Discrimination and disenfranchisement: A global report on status offences

Status offences criminalise actions for only certain groups of people, most commonly because of their religion, sexuality or age. Curfews, truancy laws and vagrancy offences can penalise children just for being in public, while “disobedience” laws can transform activities that would be perfectly lawful for an adult into a criminal offence for a child.

Even where a status offence does not explicitly single out children, children will often be disproportionately affected and those children with the lowest levels of resources and the least available support from home or family environments will be the most affected. Because police are given great discretion to question and investigate children's activities, especially when they are without adult supervision, disadvantaged and street children are targeted because they are forced to spend more time in public spaces and face entrenched cultural biases that equate poverty with criminality.
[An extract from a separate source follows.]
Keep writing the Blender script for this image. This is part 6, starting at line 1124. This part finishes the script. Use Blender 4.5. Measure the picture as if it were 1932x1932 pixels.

Most importantly, regardless of their backgrounds or situations at home, status offences are a violation of all children's rights. They violate children's rights because they target what adults consider to be problematic behaviour in children but acceptable once above the age of majority. Thus, limits are placed on children's behaviour that are not tolerated by adults. The United Nations Guidelines for the Prevention of Juvenile Delinquency have spoken out against these limits, stating that status offences stigmatise, victimise, and criminalise young people. These guidelines, the UN Human Rights Council, the Committee on the Rights of the Child, and the United Nations World Report on Violence Against Children have all called for the abolition of status offences to achieve equal treatment for children and adults.

CRIN first published a global report on status offences in 2009, looking at the ways that laws on curfew violations, disobedience, begging, truancy and suspected gang membership affected children around the world. Seven years later, we are publishing an updated report addressing the ways that status offences have developed, the new forms they have taken and the way that laws that do not exclusively target children can indirectly criminalise children based on their age. In this report, we also look at the way that these laws and practices have been challenged.

CRIN believes that status offences are a form of age discrimination and should be eliminated. Status offences are not only unfair, they curtail the freedom children need to grow and develop. They prevent children from becoming integrated into adult society. Ultimately, then, status offences not only fail to respect children's rights, they are in conflict with children's best interests. With this in mind, it is time to call on every country to abolish status offences and protect children from harmful age discrimination.